We took another one of those trips to Saginaw VA today. It is an overcast day, with the sun occasionally breaking through, not terribly hot but muggy. The flat fields in the Saginaw valley look like they got planted a bit sooner than some around here and the crops are coming up. I particularly noticed two things today as we passed old the old German- Dutch farms. One was the beautiful clematis that many had in bloom. Even small plants seemed to be blooming and unlike the common purple Jackamani variety I have blooming, these seemed to be mostly a large pink flowered variety. It was like they had passed starts of that vine from person to person. Maybe they had or maybe it’s an old variety that the German- Dutch farmers preferred. Many yards had few other flowers but they had a pink clematis climbing something. Peonies were in bloom too and those were common sights around the old farms.
The second thing I noticed today was that many of the old farm houses had very narrow porches, porches where you could sit in a straight chair against the house wall and rest your feet on the porch rail. Some of the porches curved around 2 or more sides of the house, some were just across the front. I guess this was economy of building, why make a porch any wider than a place to sit? This too must be some kind of custom from the homelands.
I love the big old barns, on most of these places they are well kept and painted either red or green with white trim. There are lots of small buildings around these old farms too, I can recognize the typical chicken house but many of the buildings I can’t place a use for. I would love to have a wealth of small buildings like these, perfect for a couple pigs or a few turkeys or separating big chickens from young chickens- which may be the uses the buildings were built for. My husband laughs at my interest in barns and out buildings. He says it’s a good thing I don’t have a lot of them as I would fill them with animals.
I do love the ride through the Saginaw valley on a nice day.
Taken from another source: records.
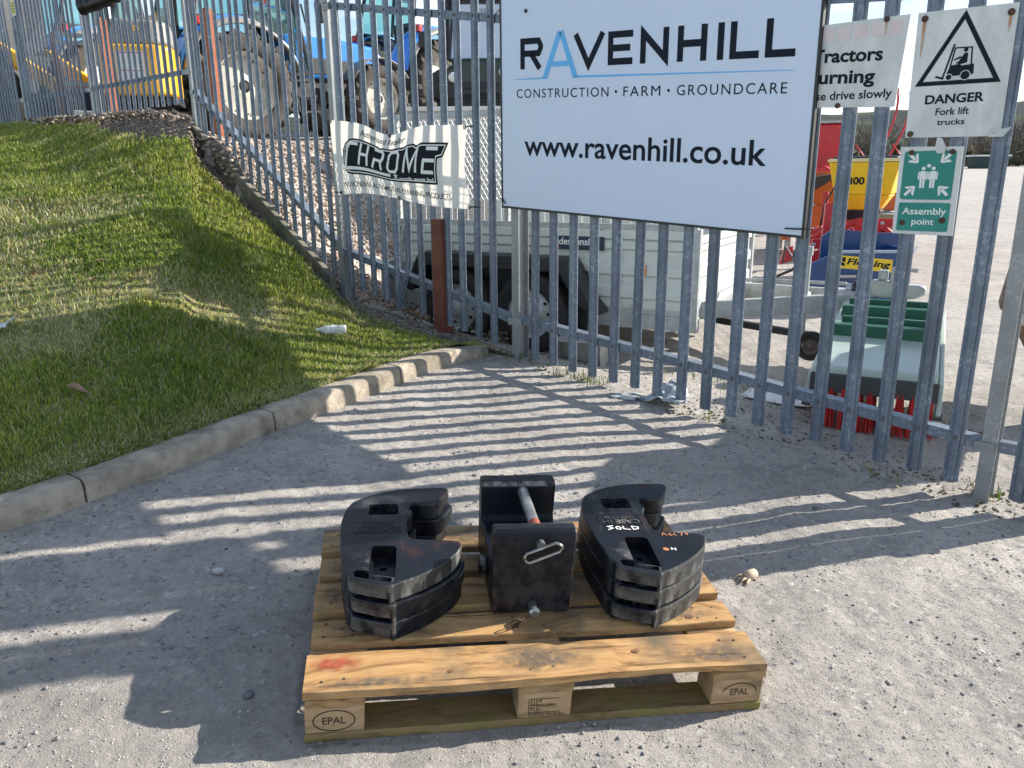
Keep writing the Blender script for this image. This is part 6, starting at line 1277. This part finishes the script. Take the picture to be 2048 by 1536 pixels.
for row,yy in enumerate((.02,.12,.24)):
    for k in range(9):
        x = .03+.0675*k+rr.uniform(-.006,.006); mb = MB()
        for j in range(18):
            a_ = rr.uniform(-.020,.020); b_ = rr.uniform(-.018,.018); mb.cyl((x+a_*.6,yy+b_*.6-.03,.225),(x+a_*1.5,yy+b_*1.4-.04,rr.uniform(-.005,.012)),.0045,.003,n=4)
        mb.build('bristle_tuft',M_BRS,sw)
# blue transport box
M_RPNT = mat('red_machine_paint',(.50,.014,.022),(.40,.01,.016),6,rough=.4,coat=.15)
M_FBL = mat('implement_blue',(.008,.045,.16),(.010,.055,.19),4,rough=.35,coat=.2); M_FYE = mat('yellow_label',(.75,.50,.02),rough=.45)
fb = empty('transport_box',(2.72,7.45,.19),R(-3),'blue steel tipping transport box with yellow label in the yard','transport box')
MB().prism([(.0,.17),(.40,.10),(1.08,.08),(1.08,.55),(.40,.56),(.36,.55),(.02,.40)],0,.03,lambda u,v,h:(u,h,v)).build('side_panel',M_FBL,fb,bevel=.004)
MB().prism([(.40,.30),(1.10,.30),(1.22,.66),(1.14,.70),(.98,.70),(.50,.74),(.40,.66)],.55,.58,lambda u,v,h:(u,h,v)).build('back_panel',M_FBL,fb,bevel=.004); MB().box(.05,1.06,.03,.55,.09,.12).build('floor',M_FBL,fb); MB().box(1.05,1.08,.03,.55,.12,.58).build('end_panel',M_FBL,fb); MB().box(.36,1.08,-.012,.028,.55,.575).build('top_flange',mat('pale_blue_edge',(.30,.38,.46),rough=.5),fb)
fnl = lambda u,v,h=0:(u,-.0012-h,v-.10*(u-.36)*.9)
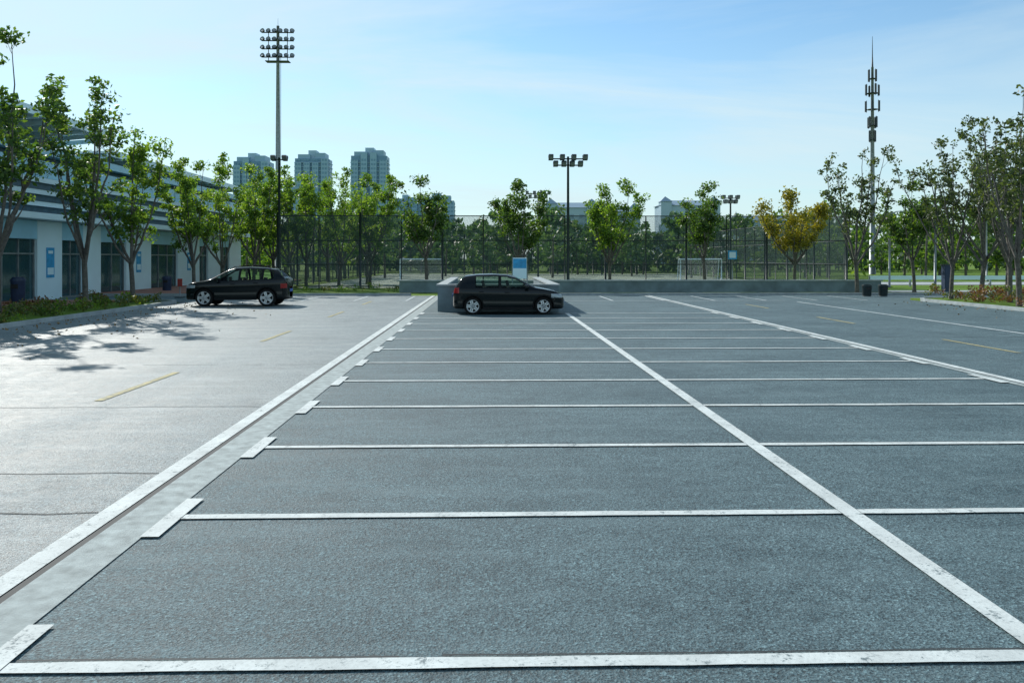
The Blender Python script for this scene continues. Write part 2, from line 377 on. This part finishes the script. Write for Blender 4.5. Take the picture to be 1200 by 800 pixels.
# ------------------------------------------------------------ fence
def fence(name,p0,p1,h=5.0,step=2.95):
    mb=MB(); a=Vector((*p0,0)); c=Vector((*p1,0)); L=(c-a).length; n=int(round(L/step/2))*2
    for i in range(n+1):
        p=a.lerp(c,i/n); r=.08 if i%2==0 else .04; mb.tube([p,p+Vector((0,0,h+(.25 if i%2==0 else 0)))],[r,r],'dmetal',8)
    for z in (.15,h*.33,h*.66,h): mb.tube([a+Vector((0,0,z)),c+Vector((0,0,z))],[.035,.035],'dmetal',6)
    mb.add([a+Vector((0,0,.1)),c+Vector((0,0,.1)),c+Vector((0,0,h)),a+Vector((0,0,h))],[(0,1,2,3)],'wire')
    return mb.obj(name)
fence("sports_court_fence",(-14.5,59),(25,59)); fence("sports_court_fence",(25,59.1),(25,112),5)
fence("sports_court_fence",(-14.5,59.1),(-14.5,112)); fence("sports_court_fence",(-14.5,112),(25,112))
def goal(x,y):
    mb=MB(); w=1.9
    for s in (-w,w):
        mb.tube([(s,0,0),(s,0,2.0)],[.06]*2,'wwall'); mb.tube([(s,0,2.0),(s,.8,2.0),(s,1.3,0)],[.03]*3,'wwall',6); mb.tube([(s,0,.04),(s,1.3,.04)],[.03]*2,'wwall',6)
    mb.tube([(-w,0,2),(w,0,2)],[.06]*2,'wwall'); mb.tube([(-w,1.3,.04),(w,1.3,.04)],[.03]*2,'wwall',6)
    mb.add([(-w,.8,2),(w,.8,2),(w,1.3,0),(-w,1.3,0)],[(0,1,2,3)],'net'); mb.add([(-w,0,2),(w,0,2),(w,.8,2),(-w,.8,2)],[(0,1,2,3)],'net')
    mb.obj("football_goal",loc=(x,y,0))
goal(-6.2,78); goal(19.5,78)

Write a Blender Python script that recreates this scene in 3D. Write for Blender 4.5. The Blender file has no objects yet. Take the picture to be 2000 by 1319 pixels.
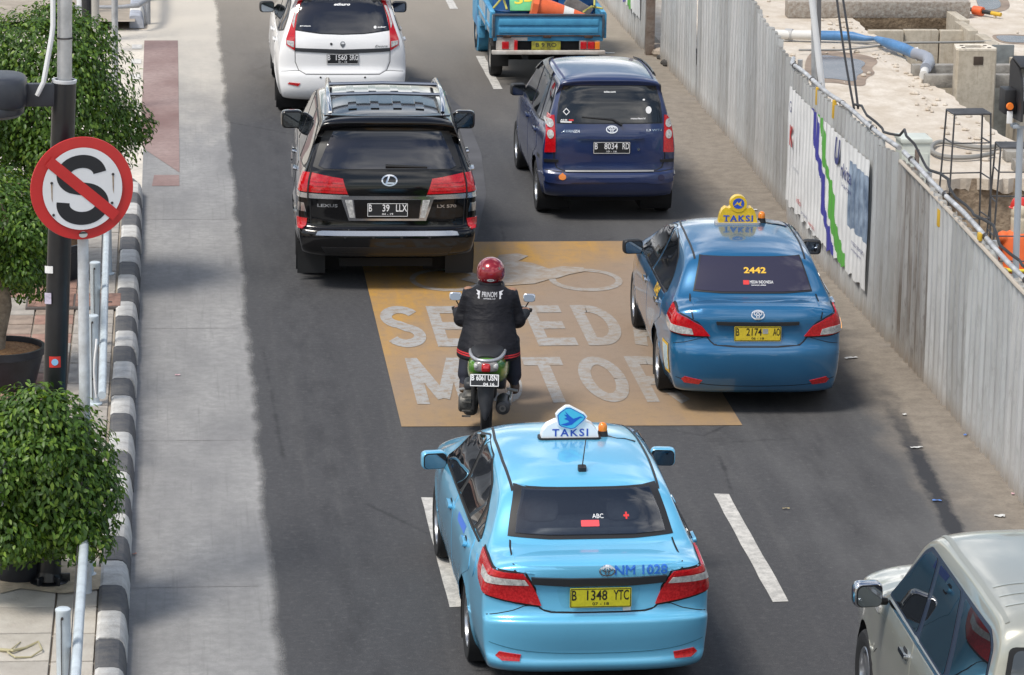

The terrain is so flat you can see for miles. Then as you travel east to the Kingston area the terrain gets to be rolling hills, closer to where we live. There are heavily wooded areas, ponds and farms with more livestock than crops, mostly beef cattle. But if you keep going east toward Sandusky you get back to the flat, level crop lands. A trip across the thumb with all its interesting points, and roads with telling names like French Line, English Road and Germania. Everyone should take such a trip from time to time, from the Saginaw Bay to Port Sanilac.